3D scene scripts
= = = =

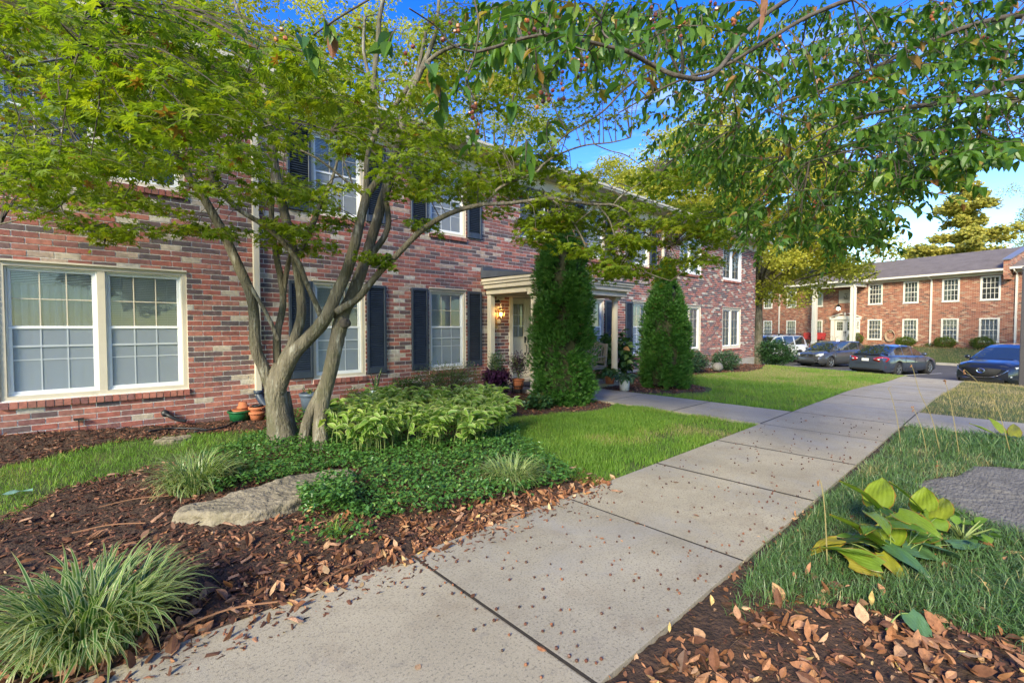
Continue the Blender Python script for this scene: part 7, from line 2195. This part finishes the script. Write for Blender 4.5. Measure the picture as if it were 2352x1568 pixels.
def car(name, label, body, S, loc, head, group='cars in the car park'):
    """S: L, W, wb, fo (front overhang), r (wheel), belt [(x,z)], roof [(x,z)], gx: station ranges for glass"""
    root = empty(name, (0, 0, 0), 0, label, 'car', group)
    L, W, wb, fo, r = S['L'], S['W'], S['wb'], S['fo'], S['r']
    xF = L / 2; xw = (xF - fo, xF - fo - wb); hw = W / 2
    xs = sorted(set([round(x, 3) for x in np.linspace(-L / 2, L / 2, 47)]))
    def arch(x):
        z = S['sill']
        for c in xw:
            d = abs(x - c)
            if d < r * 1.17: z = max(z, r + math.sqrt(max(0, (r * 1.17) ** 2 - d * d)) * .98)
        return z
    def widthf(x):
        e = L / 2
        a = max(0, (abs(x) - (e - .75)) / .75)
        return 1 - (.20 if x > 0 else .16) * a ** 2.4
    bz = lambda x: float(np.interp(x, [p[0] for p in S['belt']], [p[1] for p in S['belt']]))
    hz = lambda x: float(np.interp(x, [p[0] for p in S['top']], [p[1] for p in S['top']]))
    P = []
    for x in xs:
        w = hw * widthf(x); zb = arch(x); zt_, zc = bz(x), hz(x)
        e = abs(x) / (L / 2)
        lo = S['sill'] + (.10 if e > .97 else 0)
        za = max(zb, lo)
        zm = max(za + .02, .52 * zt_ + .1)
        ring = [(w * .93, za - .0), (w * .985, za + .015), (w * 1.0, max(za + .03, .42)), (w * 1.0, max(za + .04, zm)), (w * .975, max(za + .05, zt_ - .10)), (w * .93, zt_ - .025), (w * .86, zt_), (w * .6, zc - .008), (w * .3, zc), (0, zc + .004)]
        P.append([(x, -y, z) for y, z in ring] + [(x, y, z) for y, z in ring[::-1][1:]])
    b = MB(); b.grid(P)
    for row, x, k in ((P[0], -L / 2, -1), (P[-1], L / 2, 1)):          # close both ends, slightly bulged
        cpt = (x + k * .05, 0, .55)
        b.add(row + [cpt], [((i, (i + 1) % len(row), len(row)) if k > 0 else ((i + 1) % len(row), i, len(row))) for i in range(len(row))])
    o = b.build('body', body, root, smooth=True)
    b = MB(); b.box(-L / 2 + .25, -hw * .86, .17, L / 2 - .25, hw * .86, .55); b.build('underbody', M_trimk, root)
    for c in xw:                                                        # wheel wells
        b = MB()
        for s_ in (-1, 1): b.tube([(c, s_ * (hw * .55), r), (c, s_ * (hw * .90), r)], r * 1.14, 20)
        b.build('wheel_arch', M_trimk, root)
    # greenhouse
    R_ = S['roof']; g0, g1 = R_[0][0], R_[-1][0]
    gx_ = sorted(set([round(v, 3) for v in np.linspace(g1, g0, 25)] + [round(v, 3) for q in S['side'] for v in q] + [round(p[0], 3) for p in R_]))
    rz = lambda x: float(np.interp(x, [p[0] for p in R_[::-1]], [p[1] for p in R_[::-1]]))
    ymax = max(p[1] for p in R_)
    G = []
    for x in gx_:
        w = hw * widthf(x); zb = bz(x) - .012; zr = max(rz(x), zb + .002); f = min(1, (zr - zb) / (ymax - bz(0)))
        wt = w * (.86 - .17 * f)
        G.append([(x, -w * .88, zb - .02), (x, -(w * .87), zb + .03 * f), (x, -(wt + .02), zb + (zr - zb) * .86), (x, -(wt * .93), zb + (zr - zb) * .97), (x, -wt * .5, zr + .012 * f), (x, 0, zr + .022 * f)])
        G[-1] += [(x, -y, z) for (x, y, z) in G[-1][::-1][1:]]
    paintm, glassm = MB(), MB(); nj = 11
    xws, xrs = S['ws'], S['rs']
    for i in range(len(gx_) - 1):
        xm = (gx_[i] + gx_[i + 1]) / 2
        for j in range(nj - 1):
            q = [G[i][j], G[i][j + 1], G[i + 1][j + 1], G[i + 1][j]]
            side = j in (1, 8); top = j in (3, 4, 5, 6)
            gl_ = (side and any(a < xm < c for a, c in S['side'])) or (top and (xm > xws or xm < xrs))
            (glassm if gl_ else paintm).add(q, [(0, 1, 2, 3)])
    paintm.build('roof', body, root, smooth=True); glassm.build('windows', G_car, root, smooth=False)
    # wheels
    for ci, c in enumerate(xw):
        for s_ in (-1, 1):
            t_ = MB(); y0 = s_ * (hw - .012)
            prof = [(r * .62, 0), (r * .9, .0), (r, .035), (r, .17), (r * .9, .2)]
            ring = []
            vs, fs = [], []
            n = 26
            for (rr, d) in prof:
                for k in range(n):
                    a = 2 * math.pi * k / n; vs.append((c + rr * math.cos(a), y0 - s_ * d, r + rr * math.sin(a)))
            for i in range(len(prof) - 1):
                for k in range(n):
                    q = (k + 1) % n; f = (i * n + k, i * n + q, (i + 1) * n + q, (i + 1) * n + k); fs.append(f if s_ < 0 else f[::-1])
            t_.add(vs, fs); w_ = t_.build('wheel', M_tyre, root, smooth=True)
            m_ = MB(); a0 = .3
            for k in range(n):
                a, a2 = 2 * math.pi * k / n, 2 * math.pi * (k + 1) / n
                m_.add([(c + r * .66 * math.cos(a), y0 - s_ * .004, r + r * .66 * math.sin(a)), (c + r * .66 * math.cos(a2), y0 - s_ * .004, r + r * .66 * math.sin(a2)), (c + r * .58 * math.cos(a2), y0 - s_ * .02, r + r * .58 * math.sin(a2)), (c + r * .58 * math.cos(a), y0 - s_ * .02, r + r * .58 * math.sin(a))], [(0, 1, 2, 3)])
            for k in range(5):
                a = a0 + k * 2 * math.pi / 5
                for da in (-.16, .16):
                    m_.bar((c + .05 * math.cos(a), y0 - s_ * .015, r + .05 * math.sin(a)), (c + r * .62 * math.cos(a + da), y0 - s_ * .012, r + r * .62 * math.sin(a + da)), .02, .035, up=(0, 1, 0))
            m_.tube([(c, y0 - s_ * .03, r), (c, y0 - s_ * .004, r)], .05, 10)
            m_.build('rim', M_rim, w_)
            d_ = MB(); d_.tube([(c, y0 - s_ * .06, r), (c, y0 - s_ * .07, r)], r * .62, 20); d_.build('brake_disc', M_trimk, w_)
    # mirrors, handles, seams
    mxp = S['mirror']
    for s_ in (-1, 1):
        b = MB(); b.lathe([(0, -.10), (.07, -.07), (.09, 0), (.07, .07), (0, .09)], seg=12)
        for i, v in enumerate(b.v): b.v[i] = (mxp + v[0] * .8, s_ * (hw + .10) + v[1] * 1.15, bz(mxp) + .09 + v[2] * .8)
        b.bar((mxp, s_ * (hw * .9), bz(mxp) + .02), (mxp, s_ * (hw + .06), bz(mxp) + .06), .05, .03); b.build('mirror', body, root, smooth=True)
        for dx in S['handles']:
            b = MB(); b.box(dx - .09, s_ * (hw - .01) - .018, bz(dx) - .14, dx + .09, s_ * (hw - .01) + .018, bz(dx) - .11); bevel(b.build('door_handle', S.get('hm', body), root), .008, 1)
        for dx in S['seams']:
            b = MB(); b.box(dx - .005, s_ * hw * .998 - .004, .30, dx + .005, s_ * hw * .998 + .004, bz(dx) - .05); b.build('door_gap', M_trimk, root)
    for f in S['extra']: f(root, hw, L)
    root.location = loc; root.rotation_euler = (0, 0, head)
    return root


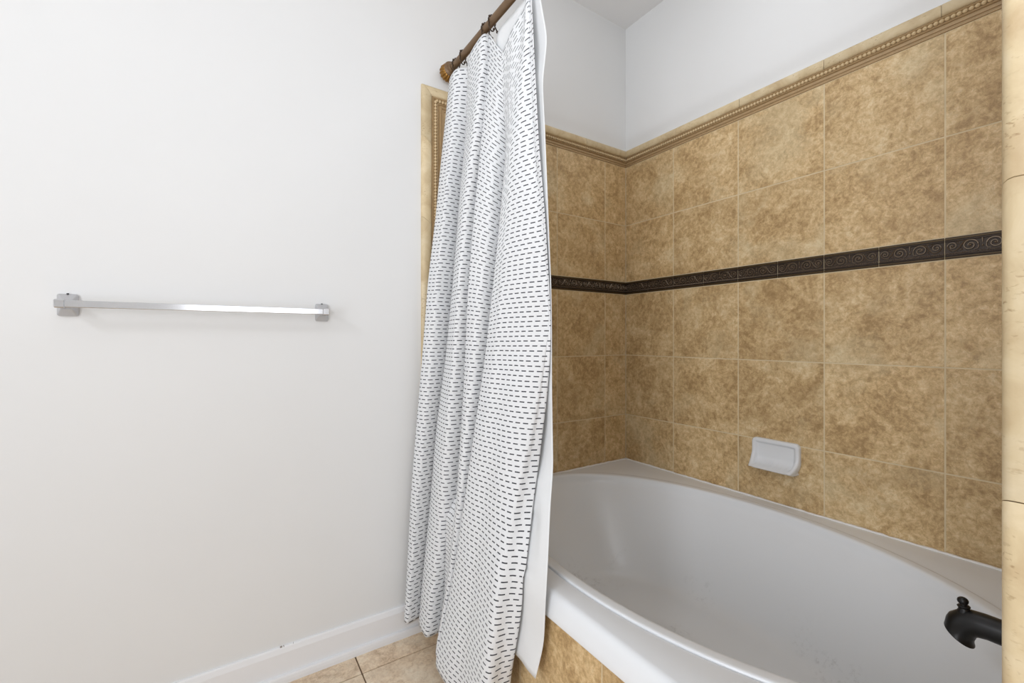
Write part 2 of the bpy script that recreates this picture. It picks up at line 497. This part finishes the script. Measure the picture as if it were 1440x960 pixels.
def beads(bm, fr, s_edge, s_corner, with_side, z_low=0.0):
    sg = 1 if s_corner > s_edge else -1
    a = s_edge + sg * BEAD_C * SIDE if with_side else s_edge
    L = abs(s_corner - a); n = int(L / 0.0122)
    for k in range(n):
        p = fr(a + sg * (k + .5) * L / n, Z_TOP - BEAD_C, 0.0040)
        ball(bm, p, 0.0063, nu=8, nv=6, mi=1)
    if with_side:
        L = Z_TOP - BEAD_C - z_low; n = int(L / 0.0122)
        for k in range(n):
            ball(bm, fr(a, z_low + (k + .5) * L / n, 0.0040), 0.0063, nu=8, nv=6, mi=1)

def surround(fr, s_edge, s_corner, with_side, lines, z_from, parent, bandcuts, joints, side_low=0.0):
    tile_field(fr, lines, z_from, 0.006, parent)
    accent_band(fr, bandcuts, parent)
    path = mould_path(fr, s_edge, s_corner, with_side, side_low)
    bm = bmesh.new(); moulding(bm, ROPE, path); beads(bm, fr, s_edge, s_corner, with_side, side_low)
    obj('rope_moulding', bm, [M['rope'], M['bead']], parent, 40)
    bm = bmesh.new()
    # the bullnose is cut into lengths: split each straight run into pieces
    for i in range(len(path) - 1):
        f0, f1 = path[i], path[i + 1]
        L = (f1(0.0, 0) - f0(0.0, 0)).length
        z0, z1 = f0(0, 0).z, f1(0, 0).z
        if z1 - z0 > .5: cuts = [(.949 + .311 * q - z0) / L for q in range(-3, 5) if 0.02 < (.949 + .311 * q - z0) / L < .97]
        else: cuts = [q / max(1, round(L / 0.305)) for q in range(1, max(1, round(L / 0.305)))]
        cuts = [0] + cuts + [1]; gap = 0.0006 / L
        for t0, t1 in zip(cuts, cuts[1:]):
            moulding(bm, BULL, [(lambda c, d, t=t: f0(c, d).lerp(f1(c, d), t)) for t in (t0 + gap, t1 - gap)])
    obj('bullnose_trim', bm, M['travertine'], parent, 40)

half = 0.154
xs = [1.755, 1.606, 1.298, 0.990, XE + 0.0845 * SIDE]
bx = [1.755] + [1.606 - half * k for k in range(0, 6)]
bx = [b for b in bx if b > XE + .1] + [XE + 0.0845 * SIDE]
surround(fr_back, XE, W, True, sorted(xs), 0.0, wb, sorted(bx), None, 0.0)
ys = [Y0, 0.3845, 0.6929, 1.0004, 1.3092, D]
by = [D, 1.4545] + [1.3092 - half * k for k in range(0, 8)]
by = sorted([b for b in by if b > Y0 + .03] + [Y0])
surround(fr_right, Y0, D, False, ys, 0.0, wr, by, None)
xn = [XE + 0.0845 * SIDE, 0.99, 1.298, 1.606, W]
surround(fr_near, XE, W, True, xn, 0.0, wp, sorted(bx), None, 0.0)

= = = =

__Exercise requirements__. Copy each line of the listing that holds the word "picture".

__Solution below__.
Continue the Blender Python script for this scene: part 7, from line 2195. This part finishes the script. Write for Blender 4.5. Measure the picture as if it were 2352x1568 pixels.
Write part 2 of the bpy script that recreates this picture. It picks up at line 497. This part finishes the script. Measure the picture as if it were 1440x960 pixels.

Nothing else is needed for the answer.